The past few years have seen an explosion in investment options and unit trust offerings available to South African investors. There has been phenomenal growth in the number, classes and types of unit trust funds and the emergence of a number of new Fund Managers. By 1997, the South African market was offering a wide choice of investment options, but lacked quantitatively driven investment solutions.

m3 Capital  pioneered the introduction of the multi-manager management approach to investment in 1995. In its most simplistic form, multi-manager management simply means ‘managing the managers’ by selecting specialist managers, creating mandates, monitoring and actively managing their performance on a daily basis. Investment performance could now be measured and attributed to skill rather than just luck.
Multi-manager management involves the selection and ongoing management of an array of asset managers (each with a particular skill) from external asset management companies. Each is then mandated to run a specialist fund - these specialist funds are blended together to create a portfolio with a specific risk profile. Investors thus enjoy an investment solution that provides managed exposure to a blend of South Africa’s best asset management intellect.
Says m³ Capital’s Head of Research, David Wakerley, “Investing with more than one fund manager is hardly a new concept for investors looking to maximise returns and minimise risk. Research has shown that no single fund manager is able to provide superior long-term performance across all asset classes or markets, whether locally or internationally. Each fund manager or fund management firm has particular areas of strength that tend to dictate their investment style. Unfortunately, as the macro-economic environment changes, so too does the effectiveness of this investment style, with the natural result being variability in performance.”
“Fund managers who attempt to deliver continuous performance by shifting styles and moving into a different segment of the market, invariably end up ‘chasing’ the market. Understandably, these managers will always be one step behind the manager whose natural style already has him positioned in that segment of the market. Moreover, clients who demand that their manager perform continuously at the top are merely perpetuating the problem. It is no wonder then that most investors believe they need to invest through more than one manager or investment fund to protect against performance volatility.
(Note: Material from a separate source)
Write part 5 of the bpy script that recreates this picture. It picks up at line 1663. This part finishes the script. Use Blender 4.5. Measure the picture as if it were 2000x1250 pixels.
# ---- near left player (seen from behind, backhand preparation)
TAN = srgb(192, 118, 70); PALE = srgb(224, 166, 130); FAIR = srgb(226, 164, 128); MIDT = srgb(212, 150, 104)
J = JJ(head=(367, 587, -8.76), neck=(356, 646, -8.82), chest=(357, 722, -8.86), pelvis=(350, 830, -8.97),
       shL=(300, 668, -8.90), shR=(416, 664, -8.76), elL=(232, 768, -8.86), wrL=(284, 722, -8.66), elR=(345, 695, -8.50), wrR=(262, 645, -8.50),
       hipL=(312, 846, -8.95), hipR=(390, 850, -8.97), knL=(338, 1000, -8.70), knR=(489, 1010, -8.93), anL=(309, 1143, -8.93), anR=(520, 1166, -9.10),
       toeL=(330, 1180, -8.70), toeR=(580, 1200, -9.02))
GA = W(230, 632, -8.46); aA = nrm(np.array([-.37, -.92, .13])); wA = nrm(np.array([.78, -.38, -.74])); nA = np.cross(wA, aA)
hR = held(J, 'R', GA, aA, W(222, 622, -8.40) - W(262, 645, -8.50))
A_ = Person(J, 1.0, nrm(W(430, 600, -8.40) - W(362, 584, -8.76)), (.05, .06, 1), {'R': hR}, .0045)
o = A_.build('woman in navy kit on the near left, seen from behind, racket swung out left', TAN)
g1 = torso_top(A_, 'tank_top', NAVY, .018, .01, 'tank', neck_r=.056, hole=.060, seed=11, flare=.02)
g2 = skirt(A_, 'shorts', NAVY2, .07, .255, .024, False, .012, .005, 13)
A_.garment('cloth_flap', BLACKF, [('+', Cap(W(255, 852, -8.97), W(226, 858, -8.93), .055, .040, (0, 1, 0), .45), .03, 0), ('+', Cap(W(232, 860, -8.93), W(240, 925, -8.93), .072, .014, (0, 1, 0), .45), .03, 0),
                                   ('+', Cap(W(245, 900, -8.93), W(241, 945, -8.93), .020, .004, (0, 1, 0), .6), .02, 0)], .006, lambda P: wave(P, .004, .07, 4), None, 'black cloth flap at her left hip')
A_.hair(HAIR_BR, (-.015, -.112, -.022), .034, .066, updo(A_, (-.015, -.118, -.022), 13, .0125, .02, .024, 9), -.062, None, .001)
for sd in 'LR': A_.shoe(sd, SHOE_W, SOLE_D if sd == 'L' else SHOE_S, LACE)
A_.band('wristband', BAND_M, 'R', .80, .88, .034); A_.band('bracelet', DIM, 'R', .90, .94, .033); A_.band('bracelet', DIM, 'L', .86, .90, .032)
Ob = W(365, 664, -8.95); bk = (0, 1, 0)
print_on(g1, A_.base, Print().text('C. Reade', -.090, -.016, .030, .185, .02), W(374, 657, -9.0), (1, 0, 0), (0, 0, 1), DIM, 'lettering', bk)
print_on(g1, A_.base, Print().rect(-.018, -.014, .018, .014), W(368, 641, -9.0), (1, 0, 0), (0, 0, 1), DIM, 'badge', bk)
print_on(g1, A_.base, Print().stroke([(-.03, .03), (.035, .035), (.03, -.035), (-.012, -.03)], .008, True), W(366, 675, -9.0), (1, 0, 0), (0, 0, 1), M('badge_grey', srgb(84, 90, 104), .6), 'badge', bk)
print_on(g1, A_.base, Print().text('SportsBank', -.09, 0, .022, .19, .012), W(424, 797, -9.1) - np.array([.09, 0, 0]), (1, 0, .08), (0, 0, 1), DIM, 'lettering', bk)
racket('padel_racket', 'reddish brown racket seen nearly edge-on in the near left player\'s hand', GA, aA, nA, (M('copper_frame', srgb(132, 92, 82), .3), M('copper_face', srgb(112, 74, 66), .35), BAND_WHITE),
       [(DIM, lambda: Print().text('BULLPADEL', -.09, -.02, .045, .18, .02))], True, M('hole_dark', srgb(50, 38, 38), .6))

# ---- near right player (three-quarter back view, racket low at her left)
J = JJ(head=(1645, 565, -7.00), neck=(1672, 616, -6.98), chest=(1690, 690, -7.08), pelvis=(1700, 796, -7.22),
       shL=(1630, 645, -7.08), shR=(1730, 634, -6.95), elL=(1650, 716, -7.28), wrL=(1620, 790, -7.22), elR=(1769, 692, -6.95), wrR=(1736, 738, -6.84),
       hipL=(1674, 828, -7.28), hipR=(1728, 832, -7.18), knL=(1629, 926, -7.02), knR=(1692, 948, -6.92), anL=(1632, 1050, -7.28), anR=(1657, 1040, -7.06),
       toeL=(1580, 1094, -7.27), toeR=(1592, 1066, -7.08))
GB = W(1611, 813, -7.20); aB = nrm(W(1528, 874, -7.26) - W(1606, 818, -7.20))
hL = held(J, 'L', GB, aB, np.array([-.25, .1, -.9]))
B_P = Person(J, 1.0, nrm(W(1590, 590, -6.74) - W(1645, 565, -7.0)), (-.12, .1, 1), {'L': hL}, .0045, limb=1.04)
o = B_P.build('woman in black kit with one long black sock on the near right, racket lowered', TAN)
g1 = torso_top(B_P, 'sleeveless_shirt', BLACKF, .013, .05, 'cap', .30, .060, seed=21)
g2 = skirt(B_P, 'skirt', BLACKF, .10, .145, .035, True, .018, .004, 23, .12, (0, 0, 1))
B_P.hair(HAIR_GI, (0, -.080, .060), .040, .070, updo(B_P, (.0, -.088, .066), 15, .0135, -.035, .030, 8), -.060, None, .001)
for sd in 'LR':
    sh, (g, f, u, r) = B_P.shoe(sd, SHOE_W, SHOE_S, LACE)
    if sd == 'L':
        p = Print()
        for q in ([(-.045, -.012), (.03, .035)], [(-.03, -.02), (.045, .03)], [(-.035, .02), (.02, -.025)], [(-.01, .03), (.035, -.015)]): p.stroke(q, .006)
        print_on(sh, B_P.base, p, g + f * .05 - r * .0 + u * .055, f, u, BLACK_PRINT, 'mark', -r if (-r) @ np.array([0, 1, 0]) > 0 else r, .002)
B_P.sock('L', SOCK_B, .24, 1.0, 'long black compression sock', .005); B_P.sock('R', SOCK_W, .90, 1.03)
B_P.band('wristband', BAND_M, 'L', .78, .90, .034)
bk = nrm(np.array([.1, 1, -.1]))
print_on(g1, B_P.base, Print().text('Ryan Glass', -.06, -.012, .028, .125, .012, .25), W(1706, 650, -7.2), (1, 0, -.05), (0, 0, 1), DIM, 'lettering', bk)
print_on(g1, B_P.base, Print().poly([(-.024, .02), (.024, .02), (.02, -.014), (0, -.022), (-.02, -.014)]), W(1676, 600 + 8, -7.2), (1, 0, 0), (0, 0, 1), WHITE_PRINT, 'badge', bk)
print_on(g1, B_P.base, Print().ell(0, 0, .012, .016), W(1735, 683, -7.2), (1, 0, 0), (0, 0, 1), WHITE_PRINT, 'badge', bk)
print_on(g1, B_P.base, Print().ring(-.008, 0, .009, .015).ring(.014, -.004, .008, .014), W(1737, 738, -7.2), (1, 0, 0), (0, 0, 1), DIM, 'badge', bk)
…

Investors have long been frustrated in their attempts to find sustainable long-term performance. At best, fund managers, both internationally and in South Africa, appear to deliver seemingly random performance. Those that are at the top of the league tables for one period, often find themselves at the bottom for another. Over time, managers tend to deliver little more than market returns minus transaction costs and management fees.”
Multi-manager management goes significantly beyond the simplistic solution of using more than one fund manager to diversify performance risk. Multi-manager management should not be confused with “funds of funds” or “wrap funds”. Whilst both of these multiple fund manager strategies employ unit trusts to represent the underlying portfolios, there are qualitative and quantitative differences between this approach and multi-manager management method.
In the first instance, multi-manager management does not generally use retail unit trusts (which are available to the general public) to capture specialist manager skills. The approach recognises that any combination of multiple managers that is not carefully and quantitatively controlled will merely compound the underperformance problem. For example, many investors who invest through more than one manager or fund simply select from the top performers, not realising that those top performers are almost certainly using similar investment styles. Investment style can account for 90% of a manager’s performance. As a result, performance risk is compounded, not diversified. Blending a range of “generalist” managers who all have the same investment mandate to perform well at all times, invariably results in over-diversification and a perpetuation of random performance. Selecting a blend of managers that does reflect different investment styles without assessing the impact of the aggregation of these different styles, can also lead to an unplanned concentration of bets or merely a re-creation of the index.
“Research has shown that from a selection of top quartile generalist managers, more than 87% will drift to lower quartiles over the next three years. This is primarily a function of the fact that managers’ embedded styles tend to work well during certain phases of the economic cycle but not during all phases. Ask a manager to deliver top performance at all times and invariably, by forcing the manager to move outside their ‘natural habitat’, the manager ends up merely chasing the market for returns. Select a top quartile manager within a specific style specialisation though, and research tells us that 65% of this group should be able to maintain their performance lead against their peers,” says Mr Wakerley.